STATED TASK> Transcribe only the lines of the listing below from the one holding "Write the bpy" through the one holding "from mathutils import Vector, Matrix", inclusive, without any change.

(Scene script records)
-----

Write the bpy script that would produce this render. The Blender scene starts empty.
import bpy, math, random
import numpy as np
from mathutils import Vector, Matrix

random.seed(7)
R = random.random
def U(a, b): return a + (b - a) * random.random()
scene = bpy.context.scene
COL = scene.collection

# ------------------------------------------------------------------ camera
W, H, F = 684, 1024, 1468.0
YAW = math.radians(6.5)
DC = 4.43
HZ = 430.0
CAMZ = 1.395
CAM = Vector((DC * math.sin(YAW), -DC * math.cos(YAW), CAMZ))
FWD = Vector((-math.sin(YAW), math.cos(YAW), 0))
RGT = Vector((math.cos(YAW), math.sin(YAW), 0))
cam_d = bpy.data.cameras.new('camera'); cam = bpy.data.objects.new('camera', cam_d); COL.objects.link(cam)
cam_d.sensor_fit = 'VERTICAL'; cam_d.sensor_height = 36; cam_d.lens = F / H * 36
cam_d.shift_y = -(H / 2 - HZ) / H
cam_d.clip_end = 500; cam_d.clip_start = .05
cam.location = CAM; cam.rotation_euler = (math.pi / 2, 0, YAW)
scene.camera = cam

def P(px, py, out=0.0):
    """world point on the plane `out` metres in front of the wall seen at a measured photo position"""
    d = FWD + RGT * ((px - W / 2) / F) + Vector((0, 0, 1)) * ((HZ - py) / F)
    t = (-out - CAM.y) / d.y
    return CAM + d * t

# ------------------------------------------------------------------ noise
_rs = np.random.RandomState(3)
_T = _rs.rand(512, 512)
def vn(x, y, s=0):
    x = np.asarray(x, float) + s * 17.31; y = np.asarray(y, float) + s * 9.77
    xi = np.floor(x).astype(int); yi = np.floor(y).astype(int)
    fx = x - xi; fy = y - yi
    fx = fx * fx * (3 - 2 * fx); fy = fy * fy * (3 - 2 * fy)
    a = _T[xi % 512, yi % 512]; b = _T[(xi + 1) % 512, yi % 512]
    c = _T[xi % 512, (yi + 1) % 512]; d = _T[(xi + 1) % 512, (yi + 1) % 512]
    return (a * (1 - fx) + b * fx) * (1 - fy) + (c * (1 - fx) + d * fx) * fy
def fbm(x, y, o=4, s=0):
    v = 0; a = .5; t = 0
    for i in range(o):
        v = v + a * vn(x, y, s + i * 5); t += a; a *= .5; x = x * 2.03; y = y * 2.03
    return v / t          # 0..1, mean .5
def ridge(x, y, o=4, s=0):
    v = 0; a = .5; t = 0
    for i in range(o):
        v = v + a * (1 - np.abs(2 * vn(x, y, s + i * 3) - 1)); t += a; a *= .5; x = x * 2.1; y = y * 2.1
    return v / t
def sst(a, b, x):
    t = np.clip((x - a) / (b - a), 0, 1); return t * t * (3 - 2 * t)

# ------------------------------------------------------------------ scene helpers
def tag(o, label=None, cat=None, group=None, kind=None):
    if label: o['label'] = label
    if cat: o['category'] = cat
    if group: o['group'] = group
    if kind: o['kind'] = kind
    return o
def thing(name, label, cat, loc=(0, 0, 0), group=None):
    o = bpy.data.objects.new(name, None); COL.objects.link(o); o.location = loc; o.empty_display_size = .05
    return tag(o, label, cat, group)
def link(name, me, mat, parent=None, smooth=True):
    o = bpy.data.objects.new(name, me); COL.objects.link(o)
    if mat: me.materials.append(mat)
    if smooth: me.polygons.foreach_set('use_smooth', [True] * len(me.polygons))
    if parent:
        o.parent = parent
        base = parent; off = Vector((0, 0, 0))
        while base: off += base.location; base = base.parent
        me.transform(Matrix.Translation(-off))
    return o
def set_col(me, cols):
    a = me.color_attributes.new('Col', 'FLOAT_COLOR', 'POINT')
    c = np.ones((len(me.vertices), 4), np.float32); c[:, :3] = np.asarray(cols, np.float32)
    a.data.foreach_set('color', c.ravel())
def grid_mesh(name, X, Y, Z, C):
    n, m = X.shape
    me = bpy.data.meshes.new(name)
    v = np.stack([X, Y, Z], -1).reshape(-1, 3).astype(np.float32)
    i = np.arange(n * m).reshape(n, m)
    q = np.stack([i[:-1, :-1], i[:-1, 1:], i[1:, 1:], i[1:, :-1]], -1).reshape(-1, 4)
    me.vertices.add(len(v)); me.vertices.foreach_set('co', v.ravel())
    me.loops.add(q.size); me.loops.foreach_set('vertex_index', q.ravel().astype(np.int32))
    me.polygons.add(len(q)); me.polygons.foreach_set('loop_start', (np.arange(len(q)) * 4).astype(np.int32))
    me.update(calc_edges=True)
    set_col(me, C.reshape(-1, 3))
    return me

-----

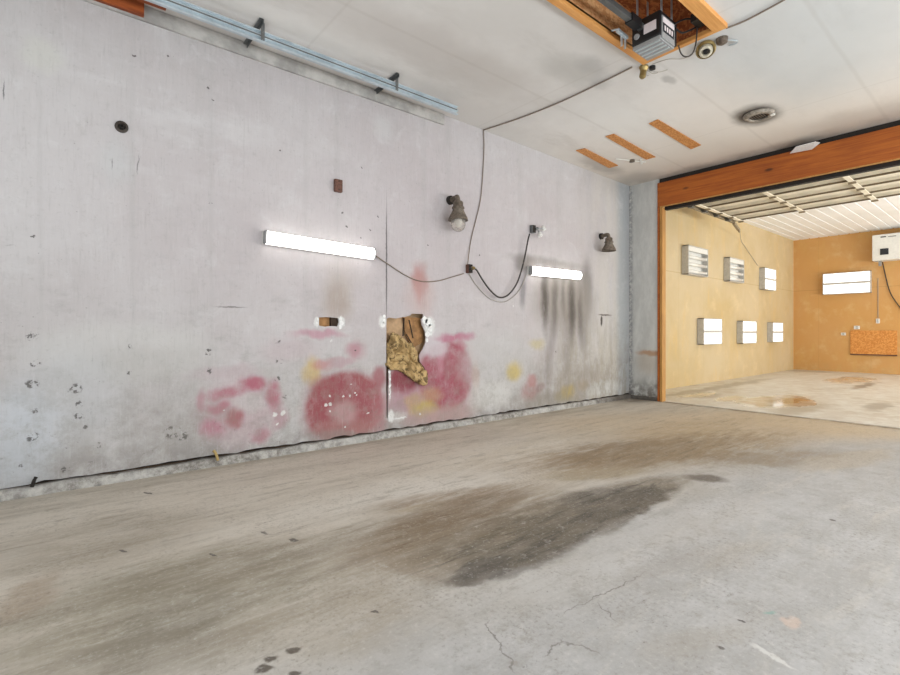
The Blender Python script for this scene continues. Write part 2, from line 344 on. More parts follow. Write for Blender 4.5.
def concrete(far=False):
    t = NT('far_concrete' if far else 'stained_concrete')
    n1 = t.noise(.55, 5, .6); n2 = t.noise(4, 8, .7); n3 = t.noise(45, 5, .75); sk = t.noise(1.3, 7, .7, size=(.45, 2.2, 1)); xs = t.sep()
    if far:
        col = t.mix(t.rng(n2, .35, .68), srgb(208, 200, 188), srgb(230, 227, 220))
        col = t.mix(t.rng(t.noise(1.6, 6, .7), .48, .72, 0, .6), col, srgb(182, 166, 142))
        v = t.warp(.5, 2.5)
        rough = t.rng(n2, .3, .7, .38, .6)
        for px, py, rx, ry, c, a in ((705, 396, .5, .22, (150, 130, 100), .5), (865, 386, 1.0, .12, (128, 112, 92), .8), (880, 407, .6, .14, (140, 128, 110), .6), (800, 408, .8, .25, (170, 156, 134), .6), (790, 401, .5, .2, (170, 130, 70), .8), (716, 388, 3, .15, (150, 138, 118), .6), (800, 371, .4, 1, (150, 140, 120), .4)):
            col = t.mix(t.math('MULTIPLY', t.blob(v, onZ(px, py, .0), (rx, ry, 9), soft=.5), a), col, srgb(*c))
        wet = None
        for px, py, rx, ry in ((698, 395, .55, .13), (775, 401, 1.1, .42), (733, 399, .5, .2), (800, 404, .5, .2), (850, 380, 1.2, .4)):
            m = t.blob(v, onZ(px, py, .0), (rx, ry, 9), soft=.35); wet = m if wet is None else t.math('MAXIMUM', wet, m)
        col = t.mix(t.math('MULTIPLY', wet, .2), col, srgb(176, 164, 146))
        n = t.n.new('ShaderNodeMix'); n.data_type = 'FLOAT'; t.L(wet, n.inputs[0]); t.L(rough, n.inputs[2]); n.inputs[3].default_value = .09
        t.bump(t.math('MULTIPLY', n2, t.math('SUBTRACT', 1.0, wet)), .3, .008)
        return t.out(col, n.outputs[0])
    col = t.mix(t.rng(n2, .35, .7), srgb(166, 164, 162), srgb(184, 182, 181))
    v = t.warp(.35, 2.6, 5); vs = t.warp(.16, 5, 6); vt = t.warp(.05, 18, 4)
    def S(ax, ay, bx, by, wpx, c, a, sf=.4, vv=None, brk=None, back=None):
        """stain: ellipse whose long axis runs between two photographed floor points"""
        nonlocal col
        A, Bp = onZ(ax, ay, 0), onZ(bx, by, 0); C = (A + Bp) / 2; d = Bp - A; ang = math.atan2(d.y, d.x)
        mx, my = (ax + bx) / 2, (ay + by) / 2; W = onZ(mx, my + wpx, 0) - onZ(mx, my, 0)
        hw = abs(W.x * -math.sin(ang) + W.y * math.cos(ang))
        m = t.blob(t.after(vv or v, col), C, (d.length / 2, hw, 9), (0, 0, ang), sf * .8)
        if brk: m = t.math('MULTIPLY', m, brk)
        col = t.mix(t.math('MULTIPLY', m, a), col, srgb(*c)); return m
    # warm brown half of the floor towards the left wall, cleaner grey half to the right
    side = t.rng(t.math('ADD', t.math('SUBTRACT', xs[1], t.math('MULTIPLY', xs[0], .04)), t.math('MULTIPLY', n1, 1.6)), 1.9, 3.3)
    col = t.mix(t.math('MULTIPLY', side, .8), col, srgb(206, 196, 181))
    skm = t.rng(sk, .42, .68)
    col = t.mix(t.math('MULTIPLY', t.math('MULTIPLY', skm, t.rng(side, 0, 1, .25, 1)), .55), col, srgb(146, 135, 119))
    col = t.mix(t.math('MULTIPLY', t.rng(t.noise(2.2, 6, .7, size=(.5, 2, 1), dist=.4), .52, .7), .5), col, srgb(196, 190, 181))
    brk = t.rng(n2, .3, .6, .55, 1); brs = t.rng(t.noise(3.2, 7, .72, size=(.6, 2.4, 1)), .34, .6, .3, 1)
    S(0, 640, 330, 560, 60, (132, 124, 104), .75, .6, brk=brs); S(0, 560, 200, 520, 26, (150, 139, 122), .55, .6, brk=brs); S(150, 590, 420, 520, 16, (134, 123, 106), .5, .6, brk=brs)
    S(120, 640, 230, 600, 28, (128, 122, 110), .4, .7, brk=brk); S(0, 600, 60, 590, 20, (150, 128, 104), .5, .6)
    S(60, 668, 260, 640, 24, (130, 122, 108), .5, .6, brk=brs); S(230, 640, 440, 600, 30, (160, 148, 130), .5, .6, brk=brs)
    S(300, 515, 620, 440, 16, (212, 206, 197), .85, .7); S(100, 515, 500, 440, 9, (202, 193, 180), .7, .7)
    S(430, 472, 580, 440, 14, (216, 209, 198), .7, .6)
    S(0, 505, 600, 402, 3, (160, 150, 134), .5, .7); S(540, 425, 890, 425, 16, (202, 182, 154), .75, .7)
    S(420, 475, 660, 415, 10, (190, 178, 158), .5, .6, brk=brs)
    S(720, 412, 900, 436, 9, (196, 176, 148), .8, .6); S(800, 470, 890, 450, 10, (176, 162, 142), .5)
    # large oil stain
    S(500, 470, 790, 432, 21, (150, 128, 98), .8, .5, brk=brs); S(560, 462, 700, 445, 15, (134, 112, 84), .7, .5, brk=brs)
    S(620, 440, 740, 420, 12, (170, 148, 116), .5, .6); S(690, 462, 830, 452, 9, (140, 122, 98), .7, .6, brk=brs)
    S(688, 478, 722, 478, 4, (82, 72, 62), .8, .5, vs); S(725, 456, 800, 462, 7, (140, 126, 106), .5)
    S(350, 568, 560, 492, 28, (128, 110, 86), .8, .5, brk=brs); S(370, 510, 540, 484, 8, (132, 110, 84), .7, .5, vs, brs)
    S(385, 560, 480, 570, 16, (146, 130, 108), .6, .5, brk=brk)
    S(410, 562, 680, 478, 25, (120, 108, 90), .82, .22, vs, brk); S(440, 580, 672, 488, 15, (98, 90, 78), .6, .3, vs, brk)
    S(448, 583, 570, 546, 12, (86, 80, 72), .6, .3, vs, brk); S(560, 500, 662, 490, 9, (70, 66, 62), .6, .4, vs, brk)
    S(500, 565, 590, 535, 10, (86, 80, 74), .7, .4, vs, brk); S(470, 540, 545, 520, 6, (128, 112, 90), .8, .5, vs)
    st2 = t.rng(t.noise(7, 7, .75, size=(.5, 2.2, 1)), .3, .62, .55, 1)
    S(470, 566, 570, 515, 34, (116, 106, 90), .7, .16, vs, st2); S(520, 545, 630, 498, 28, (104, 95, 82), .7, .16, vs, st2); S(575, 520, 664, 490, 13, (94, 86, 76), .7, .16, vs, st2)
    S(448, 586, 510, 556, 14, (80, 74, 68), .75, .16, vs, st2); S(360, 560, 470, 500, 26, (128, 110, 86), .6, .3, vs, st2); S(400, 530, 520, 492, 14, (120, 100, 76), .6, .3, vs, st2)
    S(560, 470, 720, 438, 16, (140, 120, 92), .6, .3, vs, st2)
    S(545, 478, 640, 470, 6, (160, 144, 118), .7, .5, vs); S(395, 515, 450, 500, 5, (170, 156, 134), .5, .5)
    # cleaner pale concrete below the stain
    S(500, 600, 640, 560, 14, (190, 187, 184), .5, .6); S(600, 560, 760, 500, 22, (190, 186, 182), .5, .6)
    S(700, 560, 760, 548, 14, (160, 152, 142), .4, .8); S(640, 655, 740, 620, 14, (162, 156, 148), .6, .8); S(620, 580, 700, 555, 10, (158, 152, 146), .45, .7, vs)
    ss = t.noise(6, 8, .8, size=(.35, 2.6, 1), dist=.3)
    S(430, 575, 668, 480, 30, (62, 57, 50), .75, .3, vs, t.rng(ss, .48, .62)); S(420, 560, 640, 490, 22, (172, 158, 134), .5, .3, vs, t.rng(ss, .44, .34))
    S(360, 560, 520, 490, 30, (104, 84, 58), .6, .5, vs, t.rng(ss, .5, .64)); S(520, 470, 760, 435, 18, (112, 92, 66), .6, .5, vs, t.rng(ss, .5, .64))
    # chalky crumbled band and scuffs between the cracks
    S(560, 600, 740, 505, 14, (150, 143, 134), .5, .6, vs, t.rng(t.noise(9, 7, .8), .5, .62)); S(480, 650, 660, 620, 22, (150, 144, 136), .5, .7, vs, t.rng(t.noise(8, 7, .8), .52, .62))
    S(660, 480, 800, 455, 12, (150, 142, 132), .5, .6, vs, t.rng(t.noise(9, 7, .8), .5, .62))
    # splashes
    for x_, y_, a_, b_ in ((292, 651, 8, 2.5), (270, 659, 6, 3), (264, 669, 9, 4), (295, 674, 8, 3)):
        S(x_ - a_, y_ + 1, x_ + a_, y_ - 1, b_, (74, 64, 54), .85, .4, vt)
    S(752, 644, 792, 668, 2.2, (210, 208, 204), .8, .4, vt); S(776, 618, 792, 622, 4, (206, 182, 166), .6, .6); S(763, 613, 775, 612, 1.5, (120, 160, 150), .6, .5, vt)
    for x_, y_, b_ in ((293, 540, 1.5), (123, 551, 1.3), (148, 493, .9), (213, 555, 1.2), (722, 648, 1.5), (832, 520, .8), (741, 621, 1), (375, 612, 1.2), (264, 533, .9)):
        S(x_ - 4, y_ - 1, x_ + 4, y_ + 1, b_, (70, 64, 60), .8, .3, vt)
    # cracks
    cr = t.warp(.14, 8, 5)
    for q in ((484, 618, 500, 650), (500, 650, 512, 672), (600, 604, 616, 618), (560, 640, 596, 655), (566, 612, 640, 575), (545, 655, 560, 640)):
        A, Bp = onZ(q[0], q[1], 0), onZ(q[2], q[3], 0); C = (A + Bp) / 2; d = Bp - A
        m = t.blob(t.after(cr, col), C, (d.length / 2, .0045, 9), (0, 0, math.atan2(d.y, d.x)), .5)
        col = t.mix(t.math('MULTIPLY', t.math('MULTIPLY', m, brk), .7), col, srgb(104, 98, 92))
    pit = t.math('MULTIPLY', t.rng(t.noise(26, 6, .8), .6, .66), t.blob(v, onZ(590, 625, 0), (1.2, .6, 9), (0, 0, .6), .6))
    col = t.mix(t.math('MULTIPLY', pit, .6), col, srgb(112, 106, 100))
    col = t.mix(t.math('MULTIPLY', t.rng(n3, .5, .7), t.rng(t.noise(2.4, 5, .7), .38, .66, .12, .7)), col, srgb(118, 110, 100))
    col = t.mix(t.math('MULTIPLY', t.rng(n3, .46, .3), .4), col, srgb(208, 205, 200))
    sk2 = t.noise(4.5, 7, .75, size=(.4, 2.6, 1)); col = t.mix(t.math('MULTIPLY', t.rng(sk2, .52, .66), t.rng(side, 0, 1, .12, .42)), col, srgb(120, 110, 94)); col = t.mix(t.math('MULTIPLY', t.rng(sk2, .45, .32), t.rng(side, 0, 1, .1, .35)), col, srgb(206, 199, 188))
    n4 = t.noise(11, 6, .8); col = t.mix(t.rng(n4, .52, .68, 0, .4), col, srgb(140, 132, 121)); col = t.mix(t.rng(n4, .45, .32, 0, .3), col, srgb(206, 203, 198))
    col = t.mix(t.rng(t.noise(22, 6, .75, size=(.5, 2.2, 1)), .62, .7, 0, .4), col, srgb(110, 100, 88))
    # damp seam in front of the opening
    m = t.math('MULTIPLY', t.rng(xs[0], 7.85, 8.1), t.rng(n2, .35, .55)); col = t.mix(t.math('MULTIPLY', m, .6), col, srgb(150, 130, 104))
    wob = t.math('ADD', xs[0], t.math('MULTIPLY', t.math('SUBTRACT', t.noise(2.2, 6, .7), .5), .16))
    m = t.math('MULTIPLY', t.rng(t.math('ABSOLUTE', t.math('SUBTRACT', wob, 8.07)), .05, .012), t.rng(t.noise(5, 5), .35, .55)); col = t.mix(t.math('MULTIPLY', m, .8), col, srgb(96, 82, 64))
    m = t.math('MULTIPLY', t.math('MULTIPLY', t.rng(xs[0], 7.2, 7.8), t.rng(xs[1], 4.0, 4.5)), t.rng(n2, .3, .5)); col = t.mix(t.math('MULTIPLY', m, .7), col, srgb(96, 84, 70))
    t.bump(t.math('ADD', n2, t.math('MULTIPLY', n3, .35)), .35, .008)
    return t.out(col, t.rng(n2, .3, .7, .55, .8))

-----

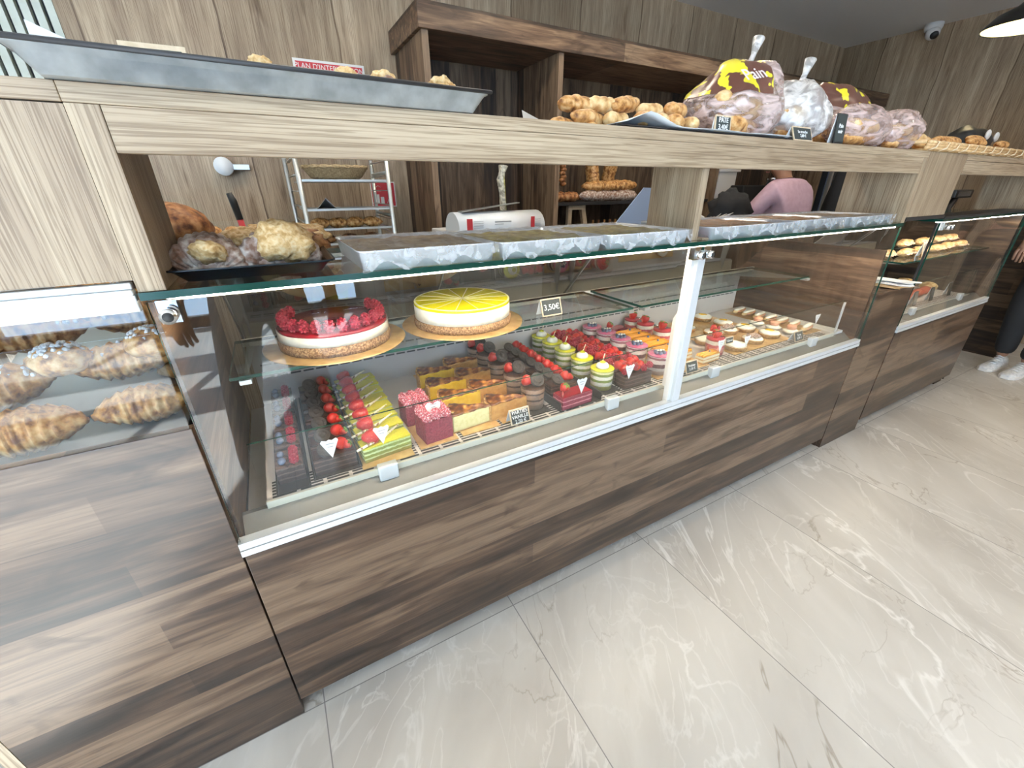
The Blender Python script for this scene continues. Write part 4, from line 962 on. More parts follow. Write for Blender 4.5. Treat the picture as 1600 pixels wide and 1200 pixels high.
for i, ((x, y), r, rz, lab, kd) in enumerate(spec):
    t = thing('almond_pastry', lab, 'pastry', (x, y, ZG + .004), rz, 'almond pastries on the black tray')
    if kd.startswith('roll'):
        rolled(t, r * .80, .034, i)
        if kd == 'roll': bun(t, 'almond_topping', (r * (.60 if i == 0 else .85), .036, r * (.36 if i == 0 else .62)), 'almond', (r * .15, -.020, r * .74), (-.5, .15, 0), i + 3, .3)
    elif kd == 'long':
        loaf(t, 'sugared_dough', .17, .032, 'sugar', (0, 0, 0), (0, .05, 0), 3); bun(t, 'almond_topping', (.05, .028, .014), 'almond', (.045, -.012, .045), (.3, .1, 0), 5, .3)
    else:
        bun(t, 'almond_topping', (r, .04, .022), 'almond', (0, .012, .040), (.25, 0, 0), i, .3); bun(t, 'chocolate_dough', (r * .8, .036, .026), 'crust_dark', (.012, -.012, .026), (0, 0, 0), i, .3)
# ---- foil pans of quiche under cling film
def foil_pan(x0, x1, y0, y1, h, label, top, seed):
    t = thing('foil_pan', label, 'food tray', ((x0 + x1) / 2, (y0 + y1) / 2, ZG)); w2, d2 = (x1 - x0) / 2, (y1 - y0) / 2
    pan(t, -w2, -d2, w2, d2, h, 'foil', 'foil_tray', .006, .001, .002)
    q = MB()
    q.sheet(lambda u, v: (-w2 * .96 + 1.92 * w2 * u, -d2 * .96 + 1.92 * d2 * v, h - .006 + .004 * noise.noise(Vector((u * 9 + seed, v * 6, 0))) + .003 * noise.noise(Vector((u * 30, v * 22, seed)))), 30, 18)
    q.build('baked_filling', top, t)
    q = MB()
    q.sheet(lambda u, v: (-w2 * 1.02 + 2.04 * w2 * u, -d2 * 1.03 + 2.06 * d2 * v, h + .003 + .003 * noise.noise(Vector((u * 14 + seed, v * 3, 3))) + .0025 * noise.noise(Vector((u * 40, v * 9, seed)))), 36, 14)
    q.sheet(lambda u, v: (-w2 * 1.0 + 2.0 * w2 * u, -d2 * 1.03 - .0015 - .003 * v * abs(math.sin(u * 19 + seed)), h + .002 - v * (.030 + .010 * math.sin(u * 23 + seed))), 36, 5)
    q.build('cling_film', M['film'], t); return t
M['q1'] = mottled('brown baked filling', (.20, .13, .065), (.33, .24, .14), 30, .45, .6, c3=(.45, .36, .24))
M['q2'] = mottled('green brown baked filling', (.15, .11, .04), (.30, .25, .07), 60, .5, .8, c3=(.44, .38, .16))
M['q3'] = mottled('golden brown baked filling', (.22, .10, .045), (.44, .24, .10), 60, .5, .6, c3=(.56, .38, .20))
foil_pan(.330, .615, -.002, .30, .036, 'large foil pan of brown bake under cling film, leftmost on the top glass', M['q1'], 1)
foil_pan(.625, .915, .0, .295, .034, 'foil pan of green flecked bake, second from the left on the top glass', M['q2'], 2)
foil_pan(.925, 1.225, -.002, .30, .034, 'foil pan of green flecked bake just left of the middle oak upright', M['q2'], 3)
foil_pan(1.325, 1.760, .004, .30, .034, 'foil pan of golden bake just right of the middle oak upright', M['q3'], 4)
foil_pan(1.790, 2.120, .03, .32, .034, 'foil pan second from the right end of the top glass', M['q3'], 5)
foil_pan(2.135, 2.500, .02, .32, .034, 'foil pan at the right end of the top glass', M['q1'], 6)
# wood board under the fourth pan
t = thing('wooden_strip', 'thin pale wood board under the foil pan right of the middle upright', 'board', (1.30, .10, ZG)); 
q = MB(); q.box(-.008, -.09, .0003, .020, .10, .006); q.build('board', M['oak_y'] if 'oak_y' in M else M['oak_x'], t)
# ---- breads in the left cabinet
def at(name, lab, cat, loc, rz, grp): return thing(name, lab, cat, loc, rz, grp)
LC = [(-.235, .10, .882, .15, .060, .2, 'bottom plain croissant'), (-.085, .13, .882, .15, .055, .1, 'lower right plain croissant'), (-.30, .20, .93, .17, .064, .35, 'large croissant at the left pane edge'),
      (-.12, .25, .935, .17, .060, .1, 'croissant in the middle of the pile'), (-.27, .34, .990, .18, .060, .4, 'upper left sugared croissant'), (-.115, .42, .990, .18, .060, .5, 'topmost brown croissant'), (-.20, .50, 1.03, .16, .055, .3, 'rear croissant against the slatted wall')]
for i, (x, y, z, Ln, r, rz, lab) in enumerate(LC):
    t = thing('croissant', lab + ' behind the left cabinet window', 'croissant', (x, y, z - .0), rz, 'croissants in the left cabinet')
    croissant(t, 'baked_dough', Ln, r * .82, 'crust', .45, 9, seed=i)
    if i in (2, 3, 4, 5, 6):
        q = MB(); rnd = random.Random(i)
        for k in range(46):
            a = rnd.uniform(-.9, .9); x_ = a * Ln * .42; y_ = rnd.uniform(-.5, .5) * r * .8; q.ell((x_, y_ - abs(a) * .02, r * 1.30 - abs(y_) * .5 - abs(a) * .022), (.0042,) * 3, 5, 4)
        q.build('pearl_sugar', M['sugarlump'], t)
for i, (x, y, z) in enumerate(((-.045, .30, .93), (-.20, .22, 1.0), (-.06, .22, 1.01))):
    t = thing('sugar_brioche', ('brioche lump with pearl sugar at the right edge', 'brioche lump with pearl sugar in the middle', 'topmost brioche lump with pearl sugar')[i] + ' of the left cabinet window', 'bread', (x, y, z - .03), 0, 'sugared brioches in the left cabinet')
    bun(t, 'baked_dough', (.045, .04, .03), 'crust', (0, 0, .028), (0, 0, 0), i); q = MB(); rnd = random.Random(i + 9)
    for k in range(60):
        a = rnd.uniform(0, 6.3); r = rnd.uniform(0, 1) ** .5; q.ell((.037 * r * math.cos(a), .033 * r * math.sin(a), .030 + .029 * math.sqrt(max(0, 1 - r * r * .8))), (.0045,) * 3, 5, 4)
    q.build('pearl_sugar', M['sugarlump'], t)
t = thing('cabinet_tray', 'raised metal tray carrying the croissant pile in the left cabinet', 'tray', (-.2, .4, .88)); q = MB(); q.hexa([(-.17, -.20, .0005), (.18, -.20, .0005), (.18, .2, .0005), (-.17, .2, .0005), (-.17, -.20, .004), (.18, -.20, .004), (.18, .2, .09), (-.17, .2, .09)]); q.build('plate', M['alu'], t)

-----

TASK SOLUTION>
Write the bpy script that would produce this render. The Blender scene starts empty.
import bpy, math, random
import numpy as np
from mathutils import Vector, Matrix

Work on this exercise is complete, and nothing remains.